The 1st Battalion Coldstream Guards has been given the honour of Trooping its Colour for the Queen’s Birthday parade on 9 June.

Cover image: Andrew Matthews/Press Association.

The 1st Battalion Coldstream Guards has been given the honour of Trooping its Colour for the Queen’s Birthday parade this year on 9 June.

On the day, the battalion will have to perfect hundreds of precision drill moves and put on their best uniform display.

In preparation, soldiers have been undergoing inspections at Victoria Barracks, Windsor, by a host of Army judges: the Garrison Sergeant Major, the Master Tailor, the Brigade Major, and the Major General Commanding the Household Division, Major General Ben Bathurst.

Troops were on military knowledge, history, values and standards, while their uniforms, presentation and drill will be minutely examined.

It allows time for any flaws to be corrected in time for Trooping the Colour.
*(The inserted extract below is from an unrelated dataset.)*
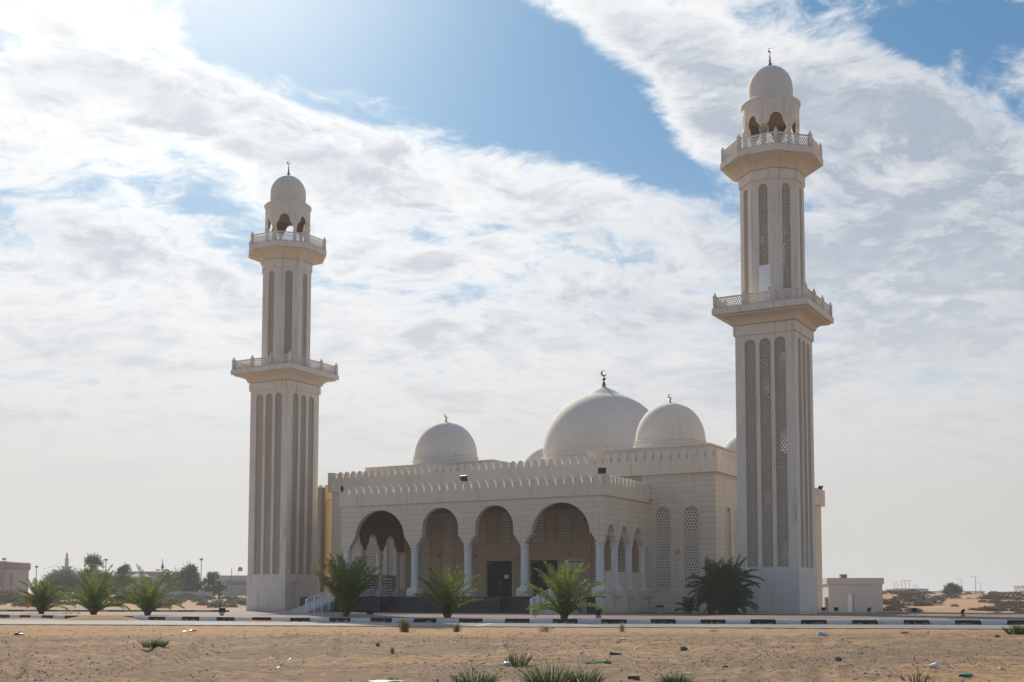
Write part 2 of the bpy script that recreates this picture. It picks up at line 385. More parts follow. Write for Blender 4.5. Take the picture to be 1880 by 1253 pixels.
# building frame: U runs along the facade, V goes inward
YAW = R(-29.51); Uv = Vector((math.cos(YAW), math.sin(YAW), 0)); Vv = Vector((-math.sin(YAW), math.cos(YAW), 0))
def W(u, v, z=0): return Uv*u+Vv*v+Vector((0, 0, z))
def arch_pts(cx, z0, half, zc, n=14, rise=None):
    """outline of an arched opening from the sill z0 up; zc = crown height"""
    rise = rise or half; zs = zc-rise
    return [(cx-half, z0)]+[(cx+half, z0)]+[(cx+half*math.cos(a), zs+rise*math.sin(a)) for a in [math.pi*i/n for i in range(n+1)]]
def ring_frame(mb, cx, z0, half, zc, wd, t0, t1, T=None, sill=True):
    mb.plate(arch_pts(cx, z0-(wd if sill else 0), half+wd, zc+wd), [arch_pts(cx, z0, half, zc)], t0, t1, T)
def lattice(wd, z0, zc, pitch, th, margin=.05):
    """pierced screen of star-cut hexagonal tiles, arched at the top; lies in the xz plane about x = 0"""
    mb = MB(); half = wd/2; Rr = pitch/math.sqrt(3); dz = Rr*1.5; row = 0; z = z0; zs = zc-half
    while z < zc+pitch*.2:
        off = (row % 2)*pitch/2; k = -int(half/pitch)-1
        while k <= int(half/pitch)+1:
            x = k*pitch+off
            ok = abs(x) < half+pitch*.35 and (z < zs or math.hypot(x, z-zs) < half+pitch*.4)
            if ok:
                o = []; h = []
                for i in range(12):
                    a = R(30*i)
                    ro = Rr*(math.cos(R(30)) if i % 2 == 0 else 1.0); a2 = a
                    o.append((x+ro*math.cos(a2), z+ro*math.sin(a2)))
                    ri = Rr*(.34 if i % 2 == 0 else .66); h.append((x+ri*math.cos(a2), z+ri*math.sin(a2)))
                vs = [(p[0], 0, p[1]) for p in o]+[(p[0], 0, p[1]) for p in h]+[(p[0], th, p[1]) for p in h]+[(p[0], th, p[1]) for p in o]
                fs = []
                for i in range(12):
                    j = (i+1) % 12
                    fs += [(i, j, 12+j, 12+i), (12+i, 12+j, 24+j, 24+i), (24+i, 24+j, 36+j, 36+i)]
                mb.add(vs, fs)
            k += 1
        z += dz; row += 1
    return mb
def crescent(r=.16, th=.03, z=0.):
    """flat crescent with thickness, open toward +x top"""
    o = [(r*math.cos(R(a)), z+r+r*math.sin(R(a))) for a in range(65, 65+310, 14)]
    i = [(r*.22*1+r*.74*math.cos(R(a)), z+r+r*.16+r*.74*math.sin(R(a))) for a in range(350, 84, -14)]
    # outer sweep then inner sweep back
    return MB().plate(o+i, [], -th/2, th/2)
def finial(parent, z, h, cr, spire=False, rz=0.):
    mb = MB(); hs = h-2*cr
    if spire: prof = [(.05, 0), (.05, .12*hs), (.11, .18*hs), (.13, .24*hs), (.10, .3*hs), (.05, .34*hs), (.075, .4*hs), (.035, .8*hs), (.012, hs)]
    else: prof = [(.22*cr/.3, 0), (.25*cr/.3, .08*hs), (.12*cr/.3, .16*hs), (.2*cr/.3, .3*hs), (.10*cr/.3, .55*hs), (.05*cr/.3, .66*hs), (.17*cr/.3, .76*hs), (.19*cr/.3, .8*hs), (.15*cr/.3, .88*hs), (.04*cr/.3, .95*hs), (.03, hs+.02)]
    mb.lathe([(r, z+q) for r, q in prof], 16)
    f = mb.build('finial', 'bronze', parent, smooth=True)
    c = crescent(cr, .05 if spire else .09, z+hs).build('crescent', 'bronze', f, rz=rz)
    return f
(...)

Who Are The Coldstream Guards?

It is the oldest Regiment in the British Army, having been in constant service since 1650.

The Coldstream Guards are highly decorated, winning a total of 13 Victoria Crosses.

They have served operationally in Northern Ireland, Bosnia, Iraq, and Afghanistan.

On completion of Trooping the Colour, the regiment will prepare to deploy to Malaysia in the autumn for an operational training exercise.

Homecoming for the Coldstream Guards

What Does 'Trooping The Colour' Mean?

Colours are the Regimental Flags of the British Army, originally used as rallying points on the battlefield as long ago as the Kings of Babylon.

They were vital in a time before modern communications, when it was all too easy for troops to become disorientated on a battlefield.

Colours were last carried into action by the 58th Foot in South Africa in 1881.

They are always carried by an officer and accompanied by an armed escort.

In the middle ages, each Lord or Baron flew his banner as a sign by which his followers could distinguish him in battle.

By the time of Elizabeth I's reign, there were many low born captains in the infantry who had no arms to bear on their standards and had to trust to the distinction of colour only.

Consequently, their battle flags assumed a variety of hues and came to be known as 'colours'.